● **Work instructions**: Restrict the output to the lines below starting at the one that contains "The Blender Python script for this scene continues." and ending at the one that contains "idx[1:, :-1].ravel()], 1)", and restate them word for word, both ends included.

● **Supplied records**:

------------

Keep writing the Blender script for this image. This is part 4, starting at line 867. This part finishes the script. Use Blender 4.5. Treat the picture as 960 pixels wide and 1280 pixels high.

------------

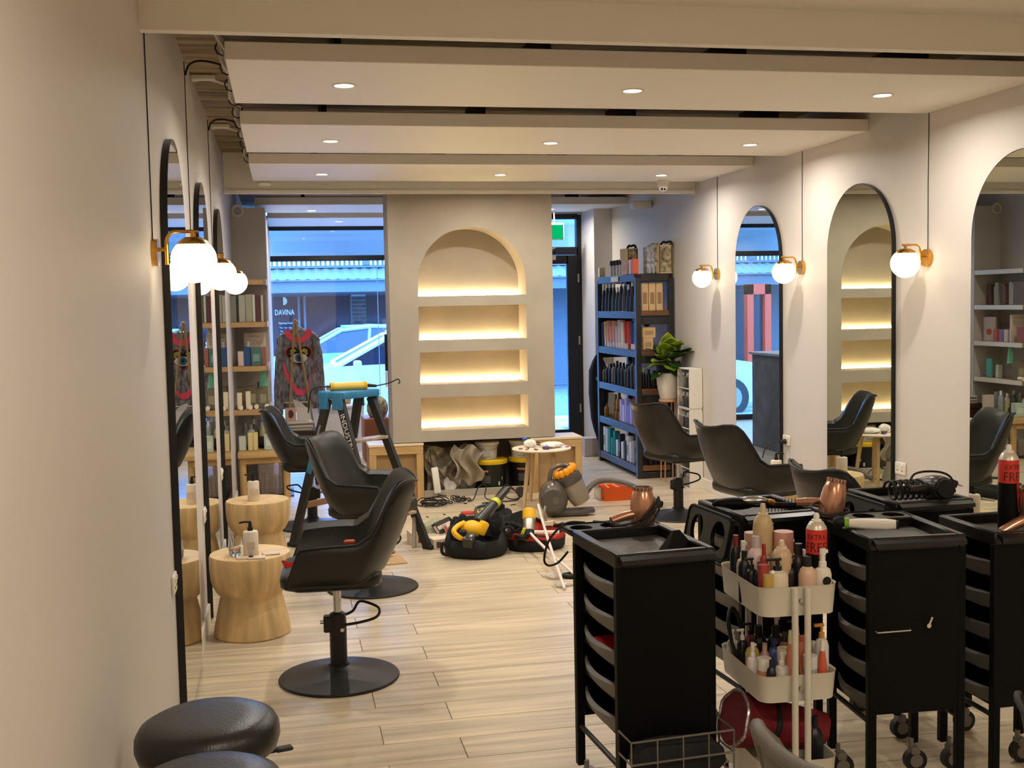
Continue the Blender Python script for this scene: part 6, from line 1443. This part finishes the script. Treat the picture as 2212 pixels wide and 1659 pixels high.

------------

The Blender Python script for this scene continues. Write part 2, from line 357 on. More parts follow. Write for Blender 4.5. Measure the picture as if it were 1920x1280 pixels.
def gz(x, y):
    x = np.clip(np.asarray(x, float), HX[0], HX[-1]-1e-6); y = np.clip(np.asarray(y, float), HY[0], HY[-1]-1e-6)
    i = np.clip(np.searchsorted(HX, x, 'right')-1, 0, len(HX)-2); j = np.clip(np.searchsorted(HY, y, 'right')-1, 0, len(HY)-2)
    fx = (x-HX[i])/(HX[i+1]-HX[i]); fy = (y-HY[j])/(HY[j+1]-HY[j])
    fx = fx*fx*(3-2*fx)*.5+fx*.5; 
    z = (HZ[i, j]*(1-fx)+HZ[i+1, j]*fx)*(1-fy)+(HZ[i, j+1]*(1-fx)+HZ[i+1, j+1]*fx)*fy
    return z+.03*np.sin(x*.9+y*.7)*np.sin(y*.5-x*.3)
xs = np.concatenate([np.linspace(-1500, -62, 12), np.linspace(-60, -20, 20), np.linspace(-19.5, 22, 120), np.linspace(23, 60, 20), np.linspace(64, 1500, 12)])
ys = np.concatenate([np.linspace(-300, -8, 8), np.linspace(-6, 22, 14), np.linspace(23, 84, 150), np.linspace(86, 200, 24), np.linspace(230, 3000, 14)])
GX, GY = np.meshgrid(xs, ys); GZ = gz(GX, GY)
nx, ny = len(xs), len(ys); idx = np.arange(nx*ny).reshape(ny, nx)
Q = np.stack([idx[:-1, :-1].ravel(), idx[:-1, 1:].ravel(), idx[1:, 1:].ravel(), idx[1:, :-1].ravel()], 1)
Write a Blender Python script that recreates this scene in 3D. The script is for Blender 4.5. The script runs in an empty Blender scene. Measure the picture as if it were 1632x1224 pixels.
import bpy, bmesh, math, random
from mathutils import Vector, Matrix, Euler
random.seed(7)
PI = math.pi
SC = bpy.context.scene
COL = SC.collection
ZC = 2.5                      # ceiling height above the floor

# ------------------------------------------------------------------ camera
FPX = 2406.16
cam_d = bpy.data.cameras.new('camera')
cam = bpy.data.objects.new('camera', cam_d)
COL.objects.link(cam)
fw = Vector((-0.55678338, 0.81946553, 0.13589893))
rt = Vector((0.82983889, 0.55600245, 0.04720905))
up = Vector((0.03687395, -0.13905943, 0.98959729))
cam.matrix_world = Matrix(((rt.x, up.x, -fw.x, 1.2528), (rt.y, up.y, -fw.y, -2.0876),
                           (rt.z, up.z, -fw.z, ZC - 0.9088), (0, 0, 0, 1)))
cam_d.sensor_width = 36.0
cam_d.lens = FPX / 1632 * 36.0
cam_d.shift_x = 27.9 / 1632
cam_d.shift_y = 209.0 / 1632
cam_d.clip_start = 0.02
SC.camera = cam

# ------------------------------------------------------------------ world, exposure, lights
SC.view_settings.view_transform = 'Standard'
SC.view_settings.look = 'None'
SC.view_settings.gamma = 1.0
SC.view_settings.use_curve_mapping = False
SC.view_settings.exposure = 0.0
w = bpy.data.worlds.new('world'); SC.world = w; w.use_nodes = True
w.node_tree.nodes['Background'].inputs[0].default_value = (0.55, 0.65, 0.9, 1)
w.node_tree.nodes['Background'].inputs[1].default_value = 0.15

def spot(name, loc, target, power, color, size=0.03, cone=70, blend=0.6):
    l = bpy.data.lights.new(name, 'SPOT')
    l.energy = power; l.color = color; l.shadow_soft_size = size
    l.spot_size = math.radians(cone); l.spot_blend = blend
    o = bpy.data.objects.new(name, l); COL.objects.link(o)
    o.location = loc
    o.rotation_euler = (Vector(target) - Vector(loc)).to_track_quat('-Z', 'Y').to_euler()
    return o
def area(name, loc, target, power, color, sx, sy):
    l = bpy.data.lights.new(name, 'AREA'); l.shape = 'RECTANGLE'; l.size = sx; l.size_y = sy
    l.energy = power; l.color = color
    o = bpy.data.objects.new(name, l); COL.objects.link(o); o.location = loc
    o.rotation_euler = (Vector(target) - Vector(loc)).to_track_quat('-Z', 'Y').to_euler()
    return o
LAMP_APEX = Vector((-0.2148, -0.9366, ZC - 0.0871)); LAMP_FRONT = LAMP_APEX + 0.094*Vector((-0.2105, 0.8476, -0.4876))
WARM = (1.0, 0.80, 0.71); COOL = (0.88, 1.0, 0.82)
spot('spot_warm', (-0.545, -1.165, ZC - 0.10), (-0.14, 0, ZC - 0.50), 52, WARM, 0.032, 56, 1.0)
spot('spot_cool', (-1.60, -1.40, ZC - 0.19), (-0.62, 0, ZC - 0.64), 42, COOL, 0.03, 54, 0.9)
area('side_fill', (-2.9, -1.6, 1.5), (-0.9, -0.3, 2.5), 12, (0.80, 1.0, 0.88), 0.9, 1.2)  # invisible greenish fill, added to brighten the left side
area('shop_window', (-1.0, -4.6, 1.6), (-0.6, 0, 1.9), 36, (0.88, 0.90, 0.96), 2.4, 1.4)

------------

● **The reply**:
The Blender Python script for this scene continues. Write part 2, from line 357 on. More parts follow. Write for Blender 4.5. Measure the picture as if it were 1920x1280 pixels.
def gz(x, y):
    x = np.clip(np.asarray(x, float), HX[0], HX[-1]-1e-6); y = np.clip(np.asarray(y, float), HY[0], HY[-1]-1e-6)
    i = np.clip(np.searchsorted(HX, x, 'right')-1, 0, len(HX)-2); j = np.clip(np.searchsorted(HY, y, 'right')-1, 0, len(HY)-2)
    fx = (x-HX[i])/(HX[i+1]-HX[i]); fy = (y-HY[j])/(HY[j+1]-HY[j])
    fx = fx*fx*(3-2*fx)*.5+fx*.5; 
    z = (HZ[i, j]*(1-fx)+HZ[i+1, j]*fx)*(1-fy)+(HZ[i, j+1]*(1-fx)+HZ[i+1, j+1]*fx)*fy
    return z+.03*np.sin(x*.9+y*.7)*np.sin(y*.5-x*.3)
xs = np.concatenate([np.linspace(-1500, -62, 12), np.linspace(-60, -20, 20), np.linspace(-19.5, 22, 120), np.linspace(23, 60, 20), np.linspace(64, 1500, 12)])
ys = np.concatenate([np.linspace(-300, -8, 8), np.linspace(-6, 22, 14), np.linspace(23, 84, 150), np.linspace(86, 200, 24), np.linspace(230, 3000, 14)])
GX, GY = np.meshgrid(xs, ys); GZ = gz(GX, GY)
nx, ny = len(xs), len(ys); idx = np.arange(nx*ny).reshape(ny, nx)
Q = np.stack([idx[:-1, :-1].ravel(), idx[:-1, 1:].ravel(), idx[1:, 1:].ravel(), idx[1:, :-1].ravel()], 1)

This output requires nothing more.